* [Supplied information]:

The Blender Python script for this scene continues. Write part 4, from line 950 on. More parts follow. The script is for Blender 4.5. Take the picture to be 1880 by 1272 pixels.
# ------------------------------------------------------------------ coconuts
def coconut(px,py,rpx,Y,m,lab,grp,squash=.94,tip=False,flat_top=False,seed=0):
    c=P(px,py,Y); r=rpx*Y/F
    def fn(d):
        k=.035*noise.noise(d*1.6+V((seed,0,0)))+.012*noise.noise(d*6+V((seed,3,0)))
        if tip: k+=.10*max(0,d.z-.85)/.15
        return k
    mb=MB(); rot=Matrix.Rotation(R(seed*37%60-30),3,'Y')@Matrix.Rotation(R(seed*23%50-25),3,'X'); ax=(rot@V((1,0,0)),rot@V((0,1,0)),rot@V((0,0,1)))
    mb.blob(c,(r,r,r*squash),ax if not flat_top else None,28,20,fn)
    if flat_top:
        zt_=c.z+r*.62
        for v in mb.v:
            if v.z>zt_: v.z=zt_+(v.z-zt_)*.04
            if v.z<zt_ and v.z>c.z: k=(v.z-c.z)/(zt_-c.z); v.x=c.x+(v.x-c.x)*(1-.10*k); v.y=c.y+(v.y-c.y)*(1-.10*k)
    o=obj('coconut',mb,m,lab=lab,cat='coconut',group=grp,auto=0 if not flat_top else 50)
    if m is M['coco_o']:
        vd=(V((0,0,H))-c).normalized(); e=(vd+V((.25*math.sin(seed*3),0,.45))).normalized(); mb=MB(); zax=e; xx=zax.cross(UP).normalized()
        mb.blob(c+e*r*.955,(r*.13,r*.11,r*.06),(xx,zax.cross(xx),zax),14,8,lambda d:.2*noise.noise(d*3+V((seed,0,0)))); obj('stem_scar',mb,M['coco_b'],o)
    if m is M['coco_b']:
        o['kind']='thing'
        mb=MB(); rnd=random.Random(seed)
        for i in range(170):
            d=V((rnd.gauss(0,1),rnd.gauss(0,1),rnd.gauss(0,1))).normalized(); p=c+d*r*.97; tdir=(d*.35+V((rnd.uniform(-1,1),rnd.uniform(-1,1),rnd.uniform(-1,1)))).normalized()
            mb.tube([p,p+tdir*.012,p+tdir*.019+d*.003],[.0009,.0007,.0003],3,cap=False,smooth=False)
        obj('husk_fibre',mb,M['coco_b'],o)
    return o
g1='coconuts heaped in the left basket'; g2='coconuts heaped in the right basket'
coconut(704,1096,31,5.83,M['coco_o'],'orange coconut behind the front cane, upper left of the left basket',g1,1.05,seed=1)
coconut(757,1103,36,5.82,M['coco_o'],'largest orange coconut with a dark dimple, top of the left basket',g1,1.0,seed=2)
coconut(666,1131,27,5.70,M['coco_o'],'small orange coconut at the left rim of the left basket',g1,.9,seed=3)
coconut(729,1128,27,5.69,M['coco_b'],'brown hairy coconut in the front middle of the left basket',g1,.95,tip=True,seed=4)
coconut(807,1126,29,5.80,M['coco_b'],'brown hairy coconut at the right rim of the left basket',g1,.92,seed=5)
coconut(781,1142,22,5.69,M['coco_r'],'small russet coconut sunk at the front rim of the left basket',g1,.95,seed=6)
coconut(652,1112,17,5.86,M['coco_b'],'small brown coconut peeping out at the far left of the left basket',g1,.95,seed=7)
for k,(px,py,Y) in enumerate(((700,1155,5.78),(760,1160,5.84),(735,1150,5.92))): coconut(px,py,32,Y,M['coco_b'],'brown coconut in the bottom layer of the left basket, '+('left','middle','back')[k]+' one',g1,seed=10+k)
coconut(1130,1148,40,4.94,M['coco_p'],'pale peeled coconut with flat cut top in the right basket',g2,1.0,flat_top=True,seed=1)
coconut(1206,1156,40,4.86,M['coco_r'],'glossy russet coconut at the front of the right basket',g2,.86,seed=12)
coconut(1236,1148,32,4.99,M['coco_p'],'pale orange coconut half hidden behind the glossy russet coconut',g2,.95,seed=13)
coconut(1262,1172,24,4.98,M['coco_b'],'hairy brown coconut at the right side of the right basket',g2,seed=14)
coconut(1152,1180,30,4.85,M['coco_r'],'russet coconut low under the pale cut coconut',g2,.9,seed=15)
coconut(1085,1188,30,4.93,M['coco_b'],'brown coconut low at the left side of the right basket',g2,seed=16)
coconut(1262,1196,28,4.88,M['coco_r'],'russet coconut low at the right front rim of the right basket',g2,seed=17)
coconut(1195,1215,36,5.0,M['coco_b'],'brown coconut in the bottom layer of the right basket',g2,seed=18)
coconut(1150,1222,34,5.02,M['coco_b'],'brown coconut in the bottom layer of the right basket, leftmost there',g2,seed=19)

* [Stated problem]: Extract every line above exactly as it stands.

* [Exercise result]:
The Blender Python script for this scene continues. Write part 4, from line 950 on. More parts follow. The script is for Blender 4.5. Take the picture to be 1880 by 1272 pixels.
# ------------------------------------------------------------------ coconuts
def coconut(px,py,rpx,Y,m,lab,grp,squash=.94,tip=False,flat_top=False,seed=0):
    c=P(px,py,Y); r=rpx*Y/F
    def fn(d):
        k=.035*noise.noise(d*1.6+V((seed,0,0)))+.012*noise.noise(d*6+V((seed,3,0)))
        if tip: k+=.10*max(0,d.z-.85)/.15
        return k
    mb=MB(); rot=Matrix.Rotation(R(seed*37%60-30),3,'Y')@Matrix.Rotation(R(seed*23%50-25),3,'X'); ax=(rot@V((1,0,0)),rot@V((0,1,0)),rot@V((0,0,1)))
    mb.blob(c,(r,r,r*squash),ax if not flat_top else None,28,20,fn)
    if flat_top:
        zt_=c.z+r*.62
        for v in mb.v:
            if v.z>zt_: v.z=zt_+(v.z-zt_)*.04
            if v.z<zt_ and v.z>c.z: k=(v.z-c.z)/(zt_-c.z); v.x=c.x+(v.x-c.x)*(1-.10*k); v.y=c.y+(v.y-c.y)*(1-.10*k)
    o=obj('coconut',mb,m,lab=lab,cat='coconut',group=grp,auto=0 if not flat_top else 50)
    if m is M['coco_o']:
        vd=(V((0,0,H))-c).normalized(); e=(vd+V((.25*math.sin(seed*3),0,.45))).normalized(); mb=MB(); zax=e; xx=zax.cross(UP).normalized()
        mb.blob(c+e*r*.955,(r*.13,r*.11,r*.06),(xx,zax.cross(xx),zax),14,8,lambda d:.2*noise.noise(d*3+V((seed,0,0)))); obj('stem_scar',mb,M['coco_b'],o)
    if m is M['coco_b']:
        o['kind']='thing'
        mb=MB(); rnd=random.Random(seed)
        for i in range(170):
            d=V((rnd.gauss(0,1),rnd.gauss(0,1),rnd.gauss(0,1))).normalized(); p=c+d*r*.97; tdir=(d*.35+V((rnd.uniform(-1,1),rnd.uniform(-1,1),rnd.uniform(-1,1)))).normalized()
            mb.tube([p,p+tdir*.012,p+tdir*.019+d*.003],[.0009,.0007,.0003],3,cap=False,smooth=False)
        obj('husk_fibre',mb,M['coco_b'],o)
    return o
g1='coconuts heaped in the left basket'; g2='coconuts heaped in the right basket'
coconut(704,1096,31,5.83,M['coco_o'],'orange coconut behind the front cane, upper left of the left basket',g1,1.05,seed=1)
coconut(757,1103,36,5.82,M['coco_o'],'largest orange coconut with a dark dimple, top of the left basket',g1,1.0,seed=2)
coconut(666,1131,27,5.70,M['coco_o'],'small orange coconut at the left rim of the left basket',g1,.9,seed=3)
coconut(729,1128,27,5.69,M['coco_b'],'brown hairy coconut in the front middle of the left basket',g1,.95,tip=True,seed=4)
coconut(807,1126,29,5.80,M['coco_b'],'brown hairy coconut at the right rim of the left basket',g1,.92,seed=5)
coconut(781,1142,22,5.69,M['coco_r'],'small russet coconut sunk at the front rim of the left basket',g1,.95,seed=6)
coconut(652,1112,17,5.86,M['coco_b'],'small brown coconut peeping out at the far left of the left basket',g1,.95,seed=7)
for k,(px,py,Y) in enumerate(((700,1155,5.78),(760,1160,5.84),(735,1150,5.92))): coconut(px,py,32,Y,M['coco_b'],'brown coconut in the bottom layer of the left basket, '+('left','middle','back')[k]+' one',g1,seed=10+k)
coconut(1130,1148,40,4.94,M['coco_p'],'pale peeled coconut with flat cut top in the right basket',g2,1.0,flat_top=True,seed=1)
coconut(1206,1156,40,4.86,M['coco_r'],'glossy russet coconut at the front of the right basket',g2,.86,seed=12)
coconut(1236,1148,32,4.99,M['coco_p'],'pale orange coconut half hidden behind the glossy russet coconut',g2,.95,seed=13)
coconut(1262,1172,24,4.98,M['coco_b'],'hairy brown coconut at the right side of the right basket',g2,seed=14)
coconut(1152,1180,30,4.85,M['coco_r'],'russet coconut low under the pale cut coconut',g2,.9,seed=15)
coconut(1085,1188,30,4.93,M['coco_b'],'brown coconut low at the left side of the right basket',g2,seed=16)
coconut(1262,1196,28,4.88,M['coco_r'],'russet coconut low at the right front rim of the right basket',g2,seed=17)
coconut(1195,1215,36,5.0,M['coco_b'],'brown coconut in the bottom layer of the right basket',g2,seed=18)
coconut(1150,1222,34,5.02,M['coco_b'],'brown coconut in the bottom layer of the right basket, leftmost there',g2,seed=19)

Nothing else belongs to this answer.